## Exercise prompt
Give every line below again, exactly.

## Provided data
------------------------------------------------------------
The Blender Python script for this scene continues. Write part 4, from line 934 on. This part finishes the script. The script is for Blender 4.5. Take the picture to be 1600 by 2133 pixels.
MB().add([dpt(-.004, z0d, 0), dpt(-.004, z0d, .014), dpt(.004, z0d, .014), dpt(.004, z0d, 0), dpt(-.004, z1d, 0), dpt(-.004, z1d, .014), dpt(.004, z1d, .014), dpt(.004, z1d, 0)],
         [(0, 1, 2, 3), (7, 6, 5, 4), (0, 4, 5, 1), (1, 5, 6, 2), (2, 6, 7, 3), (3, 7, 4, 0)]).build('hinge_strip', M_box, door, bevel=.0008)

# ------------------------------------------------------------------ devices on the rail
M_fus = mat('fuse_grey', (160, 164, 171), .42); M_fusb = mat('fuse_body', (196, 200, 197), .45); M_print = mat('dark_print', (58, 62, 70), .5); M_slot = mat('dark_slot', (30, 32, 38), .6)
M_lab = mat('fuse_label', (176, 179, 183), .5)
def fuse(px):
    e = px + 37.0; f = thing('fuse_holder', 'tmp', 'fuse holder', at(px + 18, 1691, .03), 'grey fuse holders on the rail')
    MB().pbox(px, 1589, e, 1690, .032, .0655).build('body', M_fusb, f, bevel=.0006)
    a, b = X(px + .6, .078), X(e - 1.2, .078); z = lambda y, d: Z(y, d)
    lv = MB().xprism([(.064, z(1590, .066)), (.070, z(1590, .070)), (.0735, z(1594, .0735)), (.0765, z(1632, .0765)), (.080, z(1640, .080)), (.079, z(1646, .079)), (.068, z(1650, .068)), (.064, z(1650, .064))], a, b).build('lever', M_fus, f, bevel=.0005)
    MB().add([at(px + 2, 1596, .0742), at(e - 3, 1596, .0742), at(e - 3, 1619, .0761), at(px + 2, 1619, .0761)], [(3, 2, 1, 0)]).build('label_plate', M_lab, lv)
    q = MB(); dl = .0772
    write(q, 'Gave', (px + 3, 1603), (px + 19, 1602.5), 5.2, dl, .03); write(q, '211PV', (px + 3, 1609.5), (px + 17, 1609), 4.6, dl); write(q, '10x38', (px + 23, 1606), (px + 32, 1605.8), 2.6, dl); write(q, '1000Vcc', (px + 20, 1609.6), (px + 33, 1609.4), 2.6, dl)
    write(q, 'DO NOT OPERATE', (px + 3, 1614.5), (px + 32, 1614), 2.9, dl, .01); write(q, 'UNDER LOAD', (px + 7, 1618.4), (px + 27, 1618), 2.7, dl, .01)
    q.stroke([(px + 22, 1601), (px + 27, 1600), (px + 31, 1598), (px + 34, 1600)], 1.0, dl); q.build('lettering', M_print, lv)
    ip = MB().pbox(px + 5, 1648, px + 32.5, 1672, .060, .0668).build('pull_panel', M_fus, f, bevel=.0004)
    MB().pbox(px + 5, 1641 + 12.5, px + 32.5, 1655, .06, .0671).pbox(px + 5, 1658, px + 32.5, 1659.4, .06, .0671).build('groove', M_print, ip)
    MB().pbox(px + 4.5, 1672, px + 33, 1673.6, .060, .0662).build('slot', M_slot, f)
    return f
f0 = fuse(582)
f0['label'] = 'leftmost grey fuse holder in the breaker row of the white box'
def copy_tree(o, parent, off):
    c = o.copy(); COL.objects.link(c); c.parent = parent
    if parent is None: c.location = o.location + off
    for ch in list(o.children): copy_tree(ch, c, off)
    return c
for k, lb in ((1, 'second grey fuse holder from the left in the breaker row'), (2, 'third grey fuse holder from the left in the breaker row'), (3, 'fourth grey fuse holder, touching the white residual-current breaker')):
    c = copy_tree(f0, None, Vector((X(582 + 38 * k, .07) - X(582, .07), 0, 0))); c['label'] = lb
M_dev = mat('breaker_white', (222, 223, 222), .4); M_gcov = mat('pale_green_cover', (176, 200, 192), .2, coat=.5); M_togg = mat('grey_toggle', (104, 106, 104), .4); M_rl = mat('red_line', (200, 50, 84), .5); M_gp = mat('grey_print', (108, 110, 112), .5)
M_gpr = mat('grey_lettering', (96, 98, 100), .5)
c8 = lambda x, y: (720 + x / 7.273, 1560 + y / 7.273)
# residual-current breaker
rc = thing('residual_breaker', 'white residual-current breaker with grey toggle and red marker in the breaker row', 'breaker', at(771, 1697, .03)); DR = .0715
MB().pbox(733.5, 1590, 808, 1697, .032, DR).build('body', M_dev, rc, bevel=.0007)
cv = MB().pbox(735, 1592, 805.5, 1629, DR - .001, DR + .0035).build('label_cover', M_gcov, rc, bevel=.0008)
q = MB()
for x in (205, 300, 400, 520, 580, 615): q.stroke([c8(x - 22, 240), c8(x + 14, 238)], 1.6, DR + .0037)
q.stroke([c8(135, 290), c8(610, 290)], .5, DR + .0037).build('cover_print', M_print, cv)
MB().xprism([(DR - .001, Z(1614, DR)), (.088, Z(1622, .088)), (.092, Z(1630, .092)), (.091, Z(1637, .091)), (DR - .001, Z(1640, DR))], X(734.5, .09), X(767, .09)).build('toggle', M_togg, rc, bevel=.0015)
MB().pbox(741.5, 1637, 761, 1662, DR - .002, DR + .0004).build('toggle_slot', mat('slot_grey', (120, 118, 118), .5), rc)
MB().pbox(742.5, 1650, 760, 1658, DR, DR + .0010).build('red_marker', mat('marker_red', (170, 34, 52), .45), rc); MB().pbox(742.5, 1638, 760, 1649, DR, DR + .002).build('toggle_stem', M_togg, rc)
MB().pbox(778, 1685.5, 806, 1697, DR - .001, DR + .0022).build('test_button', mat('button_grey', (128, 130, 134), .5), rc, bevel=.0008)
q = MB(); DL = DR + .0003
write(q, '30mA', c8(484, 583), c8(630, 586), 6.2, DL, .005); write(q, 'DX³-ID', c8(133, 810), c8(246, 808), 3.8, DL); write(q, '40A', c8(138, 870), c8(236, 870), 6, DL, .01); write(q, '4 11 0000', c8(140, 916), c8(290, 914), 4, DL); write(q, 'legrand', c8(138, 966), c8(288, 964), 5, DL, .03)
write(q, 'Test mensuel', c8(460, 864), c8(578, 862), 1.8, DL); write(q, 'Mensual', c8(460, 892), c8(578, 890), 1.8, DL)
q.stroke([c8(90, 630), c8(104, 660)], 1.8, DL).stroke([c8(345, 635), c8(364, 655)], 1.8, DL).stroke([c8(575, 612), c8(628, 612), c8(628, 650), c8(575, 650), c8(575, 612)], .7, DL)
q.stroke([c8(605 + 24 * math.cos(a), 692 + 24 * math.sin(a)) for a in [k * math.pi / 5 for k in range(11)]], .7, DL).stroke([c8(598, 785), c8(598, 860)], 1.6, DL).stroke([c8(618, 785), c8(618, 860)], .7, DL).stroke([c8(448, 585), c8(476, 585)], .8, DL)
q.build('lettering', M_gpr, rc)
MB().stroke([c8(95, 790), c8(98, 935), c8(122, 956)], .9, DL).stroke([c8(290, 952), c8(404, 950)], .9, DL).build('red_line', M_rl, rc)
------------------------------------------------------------
## Finished task
The Blender Python script for this scene continues. Write part 4, from line 934 on. This part finishes the script. The script is for Blender 4.5. Take the picture to be 1600 by 2133 pixels.
MB().add([dpt(-.004, z0d, 0), dpt(-.004, z0d, .014), dpt(.004, z0d, .014), dpt(.004, z0d, 0), dpt(-.004, z1d, 0), dpt(-.004, z1d, .014), dpt(.004, z1d, .014), dpt(.004, z1d, 0)],
         [(0, 1, 2, 3), (7, 6, 5, 4), (0, 4, 5, 1), (1, 5, 6, 2), (2, 6, 7, 3), (3, 7, 4, 0)]).build('hinge_strip', M_box, door, bevel=.0008)

# ------------------------------------------------------------------ devices on the rail
M_fus = mat('fuse_grey', (160, 164, 171), .42); M_fusb = mat('fuse_body', (196, 200, 197), .45); M_print = mat('dark_print', (58, 62, 70), .5); M_slot = mat('dark_slot', (30, 32, 38), .6)
M_lab = mat('fuse_label', (176, 179, 183), .5)
def fuse(px):
    e = px + 37.0; f = thing('fuse_holder', 'tmp', 'fuse holder', at(px + 18, 1691, .03), 'grey fuse holders on the rail')
    MB().pbox(px, 1589, e, 1690, .032, .0655).build('body', M_fusb, f, bevel=.0006)
    a, b = X(px + .6, .078), X(e - 1.2, .078); z = lambda y, d: Z(y, d)
    lv = MB().xprism([(.064, z(1590, .066)), (.070, z(1590, .070)), (.0735, z(1594, .0735)), (.0765, z(1632, .0765)), (.080, z(1640, .080)), (.079, z(1646, .079)), (.068, z(1650, .068)), (.064, z(1650, .064))], a, b).build('lever', M_fus, f, bevel=.0005)
    MB().add([at(px + 2, 1596, .0742), at(e - 3, 1596, .0742), at(e - 3, 1619, .0761), at(px + 2, 1619, .0761)], [(3, 2, 1, 0)]).build('label_plate', M_lab, lv)
    q = MB(); dl = .0772
    write(q, 'Gave', (px + 3, 1603), (px + 19, 1602.5), 5.2, dl, .03); write(q, '211PV', (px + 3, 1609.5), (px + 17, 1609), 4.6, dl); write(q, '10x38', (px + 23, 1606), (px + 32, 1605.8), 2.6, dl); write(q, '1000Vcc', (px + 20, 1609.6), (px + 33, 1609.4), 2.6, dl)
    write(q, 'DO NOT OPERATE', (px + 3, 1614.5), (px + 32, 1614), 2.9, dl, .01); write(q, 'UNDER LOAD', (px + 7, 1618.4), (px + 27, 1618), 2.7, dl, .01)
    q.stroke([(px + 22, 1601), (px + 27, 1600), (px + 31, 1598), (px + 34, 1600)], 1.0, dl); q.build('lettering', M_print, lv)
    ip = MB().pbox(px + 5, 1648, px + 32.5, 1672, .060, .0668).build('pull_panel', M_fus, f, bevel=.0004)
    MB().pbox(px + 5, 1641 + 12.5, px + 32.5, 1655, .06, .0671).pbox(px + 5, 1658, px + 32.5, 1659.4, .06, .0671).build('groove', M_print, ip)
    MB().pbox(px + 4.5, 1672, px + 33, 1673.6, .060, .0662).build('slot', M_slot, f)
    return f
f0 = fuse(582)
f0['label'] = 'leftmost grey fuse holder in the breaker row of the white box'
def copy_tree(o, parent, off):
    c = o.copy(); COL.objects.link(c); c.parent = parent
    if parent is None: c.location = o.location + off
    for ch in list(o.children): copy_tree(ch, c, off)
    return c
for k, lb in ((1, 'second grey fuse holder from the left in the breaker row'), (2, 'third grey fuse holder from the left in the breaker row'), (3, 'fourth grey fuse holder, touching the white residual-current breaker')):
    c = copy_tree(f0, None, Vector((X(582 + 38 * k, .07) - X(582, .07), 0, 0))); c['label'] = lb
M_dev = mat('breaker_white', (222, 223, 222), .4); M_gcov = mat('pale_green_cover', (176, 200, 192), .2, coat=.5); M_togg = mat('grey_toggle', (104, 106, 104), .4); M_rl = mat('red_line', (200, 50, 84), .5); M_gp = mat('grey_print', (108, 110, 112), .5)
M_gpr = mat('grey_lettering', (96, 98, 100), .5)
c8 = lambda x, y: (720 + x / 7.273, 1560 + y / 7.273)
# residual-current breaker
rc = thing('residual_breaker', 'white residual-current breaker with grey toggle and red marker in the breaker row', 'breaker', at(771, 1697, .03)); DR = .0715
MB().pbox(733.5, 1590, 808, 1697, .032, DR).build('body', M_dev, rc, bevel=.0007)
cv = MB().pbox(735, 1592, 805.5, 1629, DR - .001, DR + .0035).build('label_cover', M_gcov, rc, bevel=.0008)
q = MB()
for x in (205, 300, 400, 520, 580, 615): q.stroke([c8(x - 22, 240), c8(x + 14, 238)], 1.6, DR + .0037)
q.stroke([c8(135, 290), c8(610, 290)], .5, DR + .0037).build('cover_print', M_print, cv)
MB().xprism([(DR - .001, Z(1614, DR)), (.088, Z(1622, .088)), (.092, Z(1630, .092)), (.091, Z(1637, .091)), (DR - .001, Z(1640, DR))], X(734.5, .09), X(767, .09)).build('toggle', M_togg, rc, bevel=.0015)
MB().pbox(741.5, 1637, 761, 1662, DR - .002, DR + .0004).build('toggle_slot', mat('slot_grey', (120, 118, 118), .5), rc)
MB().pbox(742.5, 1650, 760, 1658, DR, DR + .0010).build('red_marker', mat('marker_red', (170, 34, 52), .45), rc); MB().pbox(742.5, 1638, 760, 1649, DR, DR + .002).build('toggle_stem', M_togg, rc)
MB().pbox(778, 1685.5, 806, 1697, DR - .001, DR + .0022).build('test_button', mat('button_grey', (128, 130, 134), .5), rc, bevel=.0008)
q = MB(); DL = DR + .0003
write(q, '30mA', c8(484, 583), c8(630, 586), 6.2, DL, .005); write(q, 'DX³-ID', c8(133, 810), c8(246, 808), 3.8, DL); write(q, '40A', c8(138, 870), c8(236, 870), 6, DL, .01); write(q, '4 11 0000', c8(140, 916), c8(290, 914), 4, DL); write(q, 'legrand', c8(138, 966), c8(288, 964), 5, DL, .03)
write(q, 'Test mensuel', c8(460, 864), c8(578, 862), 1.8, DL); write(q, 'Mensual', c8(460, 892), c8(578, 890), 1.8, DL)
q.stroke([c8(90, 630), c8(104, 660)], 1.8, DL).stroke([c8(345, 635), c8(364, 655)], 1.8, DL).stroke([c8(575, 612), c8(628, 612), c8(628, 650), c8(575, 650), c8(575, 612)], .7, DL)
q.stroke([c8(605 + 24 * math.cos(a), 692 + 24 * math.sin(a)) for a in [k * math.pi / 5 for k in range(11)]], .7, DL).stroke([c8(598, 785), c8(598, 860)], 1.6, DL).stroke([c8(618, 785), c8(618, 860)], .7, DL).stroke([c8(448, 585), c8(476, 585)], .8, DL)
q.build('lettering', M_gpr, rc)
MB().stroke([c8(95, 790), c8(98, 935), c8(122, 956)], .9, DL).stroke([c8(290, 952), c8(404, 950)], .9, DL).build('red_line', M_rl, rc)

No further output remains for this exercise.